Type: dict[bauhaus.analysis.config.QualifiedName, set[int]]

Default:

{
   'strcat': {0, 1},
   'strchr': {0},
   'strcmp': {0, 1},
   'strcoll': {0, 1},
   'strcpy': {1},
   'strcspn': {0, 1},
   'strlen': {0},
   'strncat': {0, 1},
   'strpbrk': {0, 1},
   'strrchr': {0},
   'strspn': {0, 1},
   'strstr': {0, 1},
   'strtok': {0, 1},
   'wcscat': {0, 1},
   'wcschr': {0},
   'wcscmp': {0, 1},
   'wcscpy': {1},
   'wcscspn': {0, 1},
   'wcslen': {0},
   'wcsncat': {0, 1},
   'wcsrchr': {0},
   'wcsspn': {0, 1}
}

Names of functions being relevant as call targets for this check, with the position of parameters whose referenced buffers should be checked for being properly terminated by a null terminator.

 

exclude_from_pointer_to_const_param_check

exclude_from_pointer_to_const_param_check : set[bauhaus.analysis.config.QualifiedName] = {'__builtin_object_size'}

Names of routines whose parameters should be excluded from the check for passing uninitialized variables by pointer as parameter with pointer-to-const type.

 

exclude_warnings_for_unknown_arguments

exclude_warnings_for_unknown_arguments : bool = False

Exclude warnings for cases where nothing at all is known about the arguments of an operation, caused e.g. by using return values of external routines.

 

ignore_calls_in_functions

ignore_calls_in_functions : set[bauhaus.analysis.config.QualifiedName] = set()

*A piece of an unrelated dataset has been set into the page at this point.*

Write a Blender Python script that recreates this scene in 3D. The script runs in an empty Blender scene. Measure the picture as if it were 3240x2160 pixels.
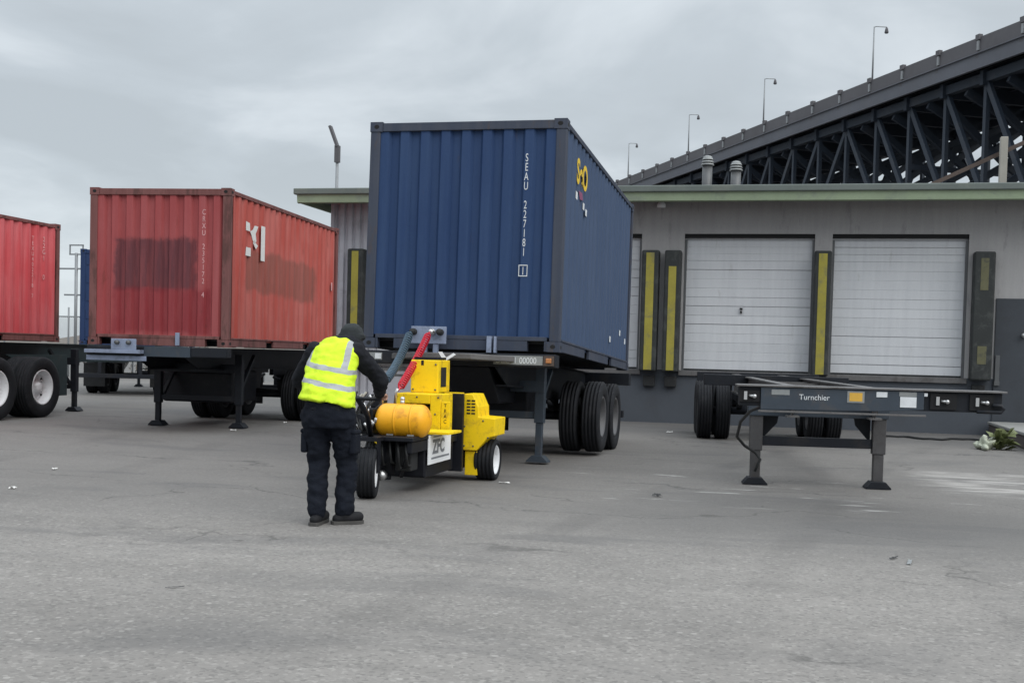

Qualified names of function definitions in which calls to relevant functions are ignored for this check.

 

track_conditional_initialization

track_conditional_initialization : bool = True

Whether higher precision should be used to eliminate cases where the initialization and the access are controlled by conditions in a way that the variable access is only executed when the initialization was executed. Requires more memory and runtime but can eliminate some false positives.

 

use_semantic_analysis

use_semantic_analysis : bool = True

When enabled, use semantic analysis. Otherwise filter uninitialized variable messages from the compiler.

 

writing_into_pointer_to_const

writing_into_pointer_to_const

Type: dict[bauhaus.analysis.config.QualifiedName, int]

Default:

{
   'cudaMemcpyToSymbol': 0
}

Names of routines (mapping to parameter index, starting at 0) having a parameter declared as pointer-to-const yet they are still writing into the pointee.